Don Heck is best known as a member of the four-man team who
created Iron Man and for penciling The
Avengers during its Silver Age run, but he also paid the bills by penciling
and inking horror stories for Weird
Terror and Horrific (renamed Terrific after the comics code crack
down). Horror by Heck is a new
anthology of these grisly tales edited by Craig Yoe as part of IDW’s “Chilling
Archives of Horror Comics” series, and while the utterly bizarre nature of
these stories is what stands out the most, Heck’s work is still distinguished
by his pan-faced characters and his restraint in illustrating some truly grisly
material. I can imagine that his reserve in portraying the rather shocking
violence and sex in “Concrete Coffin” is the only thing that made it
publishable in Weird Terror back in
1953.
While I wouldn’t dare call Heck a hack, as one
wrong-side-of-history critic did in an article that really raised the ire of
Kelley Jones in his introduction to this volume, I will say that Heck’s work in
the stories, themselves, is not overwhelmingly striking. His covers are another
matter, as they fully showcased his trademark big faces. Horror by Heck makes a lot of room for these fabulously
confrontational covers, as well as a neat selection of the illustrations he
provided for those text stories most horror-hungry kids probably skipped.
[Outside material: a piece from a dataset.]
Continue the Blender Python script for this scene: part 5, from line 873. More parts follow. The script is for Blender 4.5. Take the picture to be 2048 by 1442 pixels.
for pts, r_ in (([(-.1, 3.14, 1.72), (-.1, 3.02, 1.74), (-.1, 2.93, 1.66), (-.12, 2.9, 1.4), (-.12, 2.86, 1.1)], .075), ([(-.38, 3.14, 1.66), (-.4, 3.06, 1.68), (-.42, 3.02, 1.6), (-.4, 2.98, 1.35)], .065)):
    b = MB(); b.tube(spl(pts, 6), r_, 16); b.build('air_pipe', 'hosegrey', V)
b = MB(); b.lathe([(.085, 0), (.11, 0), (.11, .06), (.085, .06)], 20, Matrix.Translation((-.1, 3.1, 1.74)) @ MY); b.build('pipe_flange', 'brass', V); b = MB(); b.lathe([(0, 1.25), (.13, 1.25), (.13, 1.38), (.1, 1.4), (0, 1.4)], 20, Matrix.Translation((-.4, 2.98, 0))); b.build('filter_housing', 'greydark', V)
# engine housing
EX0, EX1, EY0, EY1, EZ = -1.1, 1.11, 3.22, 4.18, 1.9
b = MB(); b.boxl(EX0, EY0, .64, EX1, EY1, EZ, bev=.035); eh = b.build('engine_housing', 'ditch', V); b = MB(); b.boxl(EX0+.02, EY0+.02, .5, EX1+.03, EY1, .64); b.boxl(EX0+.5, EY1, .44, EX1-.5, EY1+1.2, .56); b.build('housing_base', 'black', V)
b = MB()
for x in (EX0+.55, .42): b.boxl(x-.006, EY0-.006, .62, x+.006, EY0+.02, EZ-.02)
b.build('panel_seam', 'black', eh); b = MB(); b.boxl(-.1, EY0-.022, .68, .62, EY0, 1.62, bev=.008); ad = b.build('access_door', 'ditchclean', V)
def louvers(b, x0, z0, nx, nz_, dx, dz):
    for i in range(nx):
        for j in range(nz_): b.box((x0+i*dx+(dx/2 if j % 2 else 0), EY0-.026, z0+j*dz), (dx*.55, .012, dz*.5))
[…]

With
a lengthy and informative biography by Yoe, and a cheeky cover that allows you
to stick your finger into the bullet wound on the forehead of a typically large-faced
Heck victim, Horror by Heck is
another sweet package from the Chilling Archives… even if anonymous yet nutso
stories about Hitler’s ghost, accident-causing gnomes, and a barber who becomes
a vampire after wearing a dead guy’s scalp sometimes upstage this show’s star.